Brazil and U.S. Committed to Rule of Law

In June of 2003, Brazilian President Luiz Inácio Lula da Silva and U.S. President George W. Bush met in Washington and signed a joint statement committing the countries to a closer and stronger relationship. Brazil and the U.S. have reaffirmed those ties during the visit of Secretary of State Condoleezza Rice to Brazil

Joint Statement by Brazil and the United States


Today, in Secretary of State Rice’s meeting with Foreign Minister Amorim and her visit with President Lula, our two governments’ representatives discussed our commitment to working together to further enhance our bilateral relationship, and also to reach out to other nations, particularly in our region, guided by their shared vision of freedom and democracy and social justice. In this regard, with our meetings today and in this joint statement:


We reaffirm our commitment to our shared view that representative democracy and the rule of law are indispensable to building modern societies and political systems that promote growth, social development, accountability, transparency, and stability.


We reaffirm that countries should embrace policies that promote growth and social inclusion, which are the key to increasing incomes, improving standards of living and ending poverty and hunger.


We also reaffirm our conviction that governments should work to empower their people through good governance, fighting corruption, ensuring personal security, encouraging enterprise, and providing all citizens with access to high-quality education, adequate health, and nutritional care.


We jointly support the creation of a UN Democracy Fund and pledge support for this important effort.


We undertake to continue to engage in regular consultations, working together for prosperity, democratic governance and peace in the hemisphere and beyond.


In this regard, Secretary Rice and Foreign Minister Amorim reaffirmed their commitment to biannual consultations at the level of Under Secretary to review on a regular basis the broad scope of issues, both regional and global, on which our two governments cooperate and coordinate.

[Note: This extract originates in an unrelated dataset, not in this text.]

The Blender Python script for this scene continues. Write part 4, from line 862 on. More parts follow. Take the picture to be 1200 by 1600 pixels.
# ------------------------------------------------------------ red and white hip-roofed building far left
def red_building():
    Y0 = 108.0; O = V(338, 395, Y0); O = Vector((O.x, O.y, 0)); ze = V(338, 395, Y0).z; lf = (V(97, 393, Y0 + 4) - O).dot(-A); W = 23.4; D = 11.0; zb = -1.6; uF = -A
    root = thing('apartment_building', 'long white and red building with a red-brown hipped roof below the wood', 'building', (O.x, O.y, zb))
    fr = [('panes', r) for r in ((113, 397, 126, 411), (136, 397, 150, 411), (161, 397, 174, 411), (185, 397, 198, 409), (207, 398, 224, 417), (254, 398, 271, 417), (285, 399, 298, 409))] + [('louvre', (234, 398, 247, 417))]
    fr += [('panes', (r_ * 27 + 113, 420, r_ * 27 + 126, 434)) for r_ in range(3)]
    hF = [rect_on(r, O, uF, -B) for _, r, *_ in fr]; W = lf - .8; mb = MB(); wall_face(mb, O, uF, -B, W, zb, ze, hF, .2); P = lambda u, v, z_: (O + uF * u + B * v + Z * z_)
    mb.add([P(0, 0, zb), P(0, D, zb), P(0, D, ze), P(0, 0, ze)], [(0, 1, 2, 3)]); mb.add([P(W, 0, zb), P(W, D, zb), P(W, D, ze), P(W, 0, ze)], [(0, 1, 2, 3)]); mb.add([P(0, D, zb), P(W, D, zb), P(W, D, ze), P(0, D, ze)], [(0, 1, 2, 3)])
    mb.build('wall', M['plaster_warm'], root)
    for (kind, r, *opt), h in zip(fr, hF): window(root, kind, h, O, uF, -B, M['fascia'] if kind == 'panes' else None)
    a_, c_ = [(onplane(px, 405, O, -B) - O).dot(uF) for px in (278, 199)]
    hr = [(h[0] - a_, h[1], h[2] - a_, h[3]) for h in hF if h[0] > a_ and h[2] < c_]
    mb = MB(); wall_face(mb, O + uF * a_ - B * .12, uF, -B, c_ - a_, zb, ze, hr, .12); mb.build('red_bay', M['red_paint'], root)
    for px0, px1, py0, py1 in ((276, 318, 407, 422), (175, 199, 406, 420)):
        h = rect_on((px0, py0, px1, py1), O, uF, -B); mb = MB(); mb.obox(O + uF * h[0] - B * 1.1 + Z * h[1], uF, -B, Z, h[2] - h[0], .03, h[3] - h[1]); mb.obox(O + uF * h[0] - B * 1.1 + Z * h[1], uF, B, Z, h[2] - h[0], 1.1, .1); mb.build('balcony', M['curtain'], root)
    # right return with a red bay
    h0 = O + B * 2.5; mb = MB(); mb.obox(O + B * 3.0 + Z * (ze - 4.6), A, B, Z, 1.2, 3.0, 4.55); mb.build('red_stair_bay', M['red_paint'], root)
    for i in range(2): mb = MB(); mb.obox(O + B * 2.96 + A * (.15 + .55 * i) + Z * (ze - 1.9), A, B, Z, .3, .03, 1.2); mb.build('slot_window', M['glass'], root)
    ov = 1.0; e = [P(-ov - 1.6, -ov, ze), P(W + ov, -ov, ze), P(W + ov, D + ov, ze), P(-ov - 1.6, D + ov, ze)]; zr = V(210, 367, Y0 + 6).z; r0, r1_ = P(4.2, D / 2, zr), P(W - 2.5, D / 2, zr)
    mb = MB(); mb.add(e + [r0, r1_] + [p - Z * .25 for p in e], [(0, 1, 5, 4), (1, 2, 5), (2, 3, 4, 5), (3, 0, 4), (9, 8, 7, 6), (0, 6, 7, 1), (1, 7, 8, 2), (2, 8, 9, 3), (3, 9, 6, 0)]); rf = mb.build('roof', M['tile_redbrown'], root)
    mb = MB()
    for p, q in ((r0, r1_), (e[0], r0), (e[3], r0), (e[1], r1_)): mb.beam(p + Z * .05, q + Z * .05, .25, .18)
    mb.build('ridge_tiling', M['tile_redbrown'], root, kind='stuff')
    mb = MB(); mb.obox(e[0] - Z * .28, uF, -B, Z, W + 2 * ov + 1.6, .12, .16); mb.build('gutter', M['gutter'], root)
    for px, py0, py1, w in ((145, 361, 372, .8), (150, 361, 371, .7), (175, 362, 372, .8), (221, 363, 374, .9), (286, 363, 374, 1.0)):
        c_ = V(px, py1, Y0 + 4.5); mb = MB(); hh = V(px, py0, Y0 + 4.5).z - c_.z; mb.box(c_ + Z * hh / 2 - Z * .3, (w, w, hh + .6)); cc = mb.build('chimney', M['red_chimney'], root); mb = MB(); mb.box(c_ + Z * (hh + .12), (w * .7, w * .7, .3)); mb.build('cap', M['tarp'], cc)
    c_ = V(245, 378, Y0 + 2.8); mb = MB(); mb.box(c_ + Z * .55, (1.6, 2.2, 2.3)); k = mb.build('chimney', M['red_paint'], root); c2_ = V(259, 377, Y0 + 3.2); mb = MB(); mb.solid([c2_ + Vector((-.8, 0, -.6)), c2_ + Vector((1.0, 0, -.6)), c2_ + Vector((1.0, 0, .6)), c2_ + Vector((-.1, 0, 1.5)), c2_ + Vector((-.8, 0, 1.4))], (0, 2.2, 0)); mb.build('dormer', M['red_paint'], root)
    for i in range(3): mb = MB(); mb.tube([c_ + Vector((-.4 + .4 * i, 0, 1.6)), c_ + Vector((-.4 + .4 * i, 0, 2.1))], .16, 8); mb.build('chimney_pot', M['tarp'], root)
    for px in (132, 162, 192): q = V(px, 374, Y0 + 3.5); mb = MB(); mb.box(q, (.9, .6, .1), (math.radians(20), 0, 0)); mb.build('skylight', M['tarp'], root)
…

We reiterate our support for the April 22, 2005 Resolution of the Organization of American States which encouraged all political, social, and economic sectors in Ecuador to strengthen governance and ensure full respect for democratic order, the constitutional framework, and the rule of law, through dialogue and constructive participation, and which called for creation of an atmosphere of understanding that will foster peace.


In our bilateral relationship, and in the spirit of the June 2003 Presidential Summit Initiatives, we undertake to enhance and invigorate the efforts of the working groups established by the summit to address issues and coordinate cooperation in science, technology, environment, health, energy, agriculture, poverty alleviation, economic growth and small and medium business development.


We agree that the international community should remain engaged in Haiti, noting that the contribution being made by the United Nations peacekeeping mission (MINUSTAH) is indispensable.


We agree that free elections should be held this year, with a view to the formation of a democratically elected government. In order to advance stability, international donors must hasten the delivery of assistance already pledged to Haiti.